Ciertamente, luchamos en contra de este sentimiento y debemos seguir haciéndolo, tenemos que estar muy atentos, porque lo peor que nos puede suceder en esta lucha es transformarnos en aquello que nos parece moral y políticamente injustificable. Este combate contra la aberración que padecemos, se produce también en el espíritu, para que no se envilezca al punto de parecerse demasiado a aquello que le parece vergonzoso y ruin. Pero, también hay que decirlo, aun en los espíritus venezolanos más templados en el equilibrio y la tolerancia, la contemplación de tanta maldad puede producir un fugaz destello de rabia que podría transformarse en algún mal pensamiento sobre alguna persona del régimen. Otra cosa es que uno lo descarte inmediatamente.
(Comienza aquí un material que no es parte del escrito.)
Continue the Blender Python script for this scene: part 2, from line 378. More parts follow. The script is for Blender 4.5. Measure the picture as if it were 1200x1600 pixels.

Hablando de descarte, el gran filósofo francés definía al odio como la conciencia de que algo estaba mal y de que había que alejarse. En este sentido filosófico, el odio al régimen que destruye y tortura a Venezuela sería algo no solo justo y necesario sino loable desde el punto de vista ético. Mucho antes de Descartes, Aristóteles había señalado que el odio podía considerarse como “una forma de ira no desahogada”. También esto se entiende en el caso venezolano. Una forma de desahogo que tienen los países democráticos es el voto, pero en las dictaduras, con las libertades conculcadas, el único desahogo que queda, el de la protesta, es duramente reprimido.
Como también hay psiquiatras involucrados en la tragedia, no debemos dejar fuera el punto de vista psicoanalítico. El odio, según Freud puede tener larga duración. El odio también puede transmitirse de una generación a otra. Así como se heredan bienes, también se heredan males. Vaya usted a saber por qué mecanismo vengativo del inconsciente, un hijo de padre torturado y asesinado, por poner un ejemplo al azar, se convierte en torturador y asesino del padre de otros niños.
En la teología cristiana en las que tiene a Dios como sinónimo de amor, no solo se condena al odio, sino que Jesús llega mucho más lejos, manda a amar al que te odia, al l que te hace mal. Se trata de un mandato que Él mismo puso en práctica al perdonar a aquellos que le habían crucificado: “Pater, dimitte illis, non enim sciunt quid faciunt”, dijo desde la misma cruz.
No creo que podamos amar al que nos tortura, para ello hay que ser Dios. Lo que quizá podamos y debamos hacer algun día es promover una reconciliación que logre contener la justificada indignación para no devolver con odio tanto odio recibido.